› Por Jorge Tartarini
No mucho tiempo atrás, pocos creían que la creación de espacios para la cultura, el arte y la educación en las barriadas más deprimidas de América latina podía contribuir a mejorar las condiciones de vida de su gente. Quienes así pensaban lo hacían en términos de una cultura anacrónica, sesgada en su función vitalizadora de la memoria e identidad colectivas. Por el contrario, las últimas experiencias desarrolladas en estos asentamientos por bibliotecas y museos, planteados como lugares de encuentro y participación, ayudaron a cambiarles el rostro a zonas estigmatizadas por la violencia y la exclusión social. El rostro y bastante más, como puede verse en el proyecto Biblioteca Favela. Ler é dez-Leia Favela, creado por Otávio Júnior –nacido en el complejo de favelas de Alemao– con el propósito de enseñarles a los chicos que existe algo más provechoso que ese ambiente apropiado por el crimen organizado, las drogas, las armas y la violencia doméstica.
Para Otávio, los libros proponían otra visión del mundo exterior, ajena al consumismo y el glamour de la televisión. Con la puesta en marcha del proyecto, ese horizonte trágicamente predestinado fue cambiando, en la medida que se redujeron los índices de violencia y drogadicción. Esta labor obtuvo en 2013 en Madrid el Premio Brasil 2013 como mejor propuesta de labor social. Otro caso gratificante es el de las bibliotecas levantadas en comunidades marginadas de Bogotá y Medellín. Una iniciativa que ayudó a cambiar la percepción de que el acceso al conocimiento, la cultura y las iniciativas comunitarias eran sólo un lujo de sociedades ricas.
Los museos a cielo abierto también hacen mucho a favor de la recuperación de barrios y asentamientos.
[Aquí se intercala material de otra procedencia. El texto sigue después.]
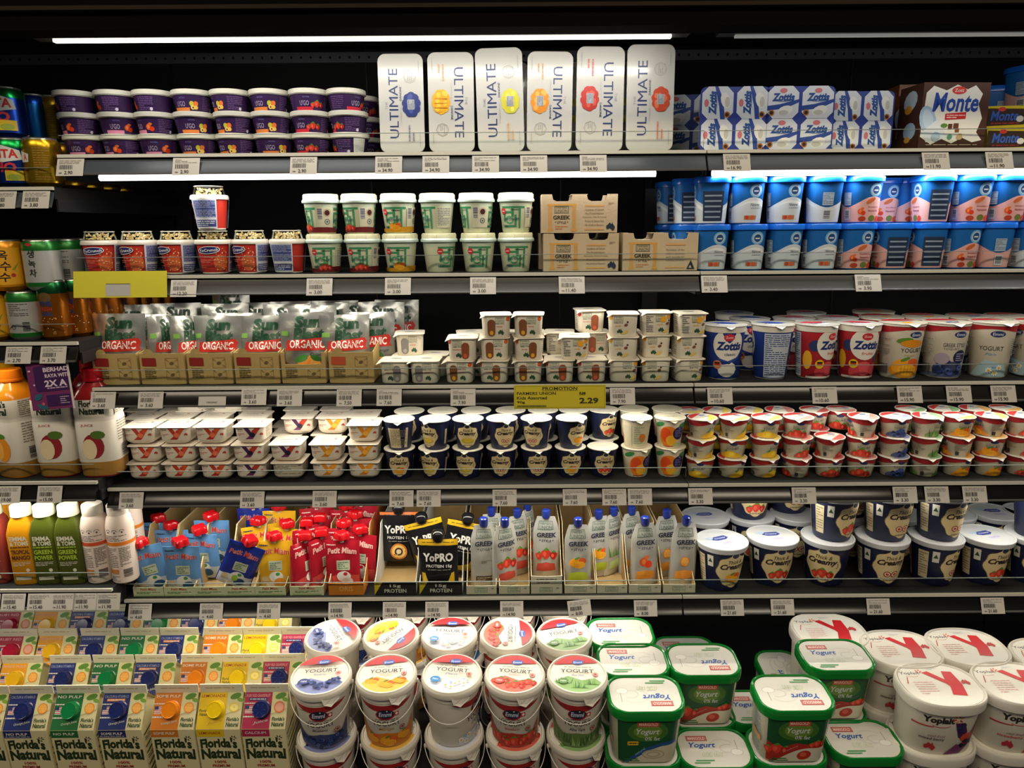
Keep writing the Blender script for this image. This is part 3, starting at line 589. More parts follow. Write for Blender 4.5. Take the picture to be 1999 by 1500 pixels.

El muralismo desplegado por artistas y vecinos en la mayoría de los casos es una excusa para reunir a la comunidad e integrarla tanto en el proceso de creación como en la ejecución misma de las obras. En Chile, los museos de esta naturaleza se multiplican en poblaciones como Villa Galvarino, Villa Maipú, Villa Teniente, Villa San Miguel y otras. Y entre nosotros también, como la iniciativa impulsada por jóvenes de un colegio secundario del Barrio Ejército de los Andes, más conocido como Fuerte Apache, así bautizado por el periodista José de Zer en medio de un espectacular tiroteo.
Allí, con el apoyo del municipio y del gobierno provincial, muralistas de América latina junto a ellos procuran poblar de murales paredes y edificios públicos. El arte, de esta manera, surge como expresión de una identidad comunitaria deseosa de desmitificar la imagen arquetípica de caos y violencia con que reconocen el barrio los medios en general. Los murales, así concebidos, a la vez de enriquecer la escena urbana, plantean una mirada desde dentro del Fuerte, la de su propia gente, y su necesidad de reivindicar sueños y esperanzas. Una premisa que refleja con elocuencia el juego de palabras utilizado en uno de los murales, donde la expresión Fuerte Apache se transforma en “Suerte Apache”.
En el proceso de organización y creación de las obras han participado niños y adolescentes del barrio, los que trabajaron guiados por artistas. Tengo para mí que los jóvenes serán los principales beneficiarios de las huellas dejadas por estas intervenciones. Es que, muy probablemente, lejos de destruirlos o grafitearlos, ellos se convierten en sus principales custodios y, con el tiempo, pasen a formar parte sustantiva de su patrimonio. Un legado fruto de un esfuerzo colectivo genuino y reivindicador, que convierte al sujeto en operador activo en la construcción de su identidad. Naturalmente, bibliotecas y museos no pueden tener todas las respuestas a las cuestiones sociales pendientes. Pero no dejan de constituir una herramienta esencial para mejorar la calidad de vida y los valores de identidad de comunidades largamente postergadas.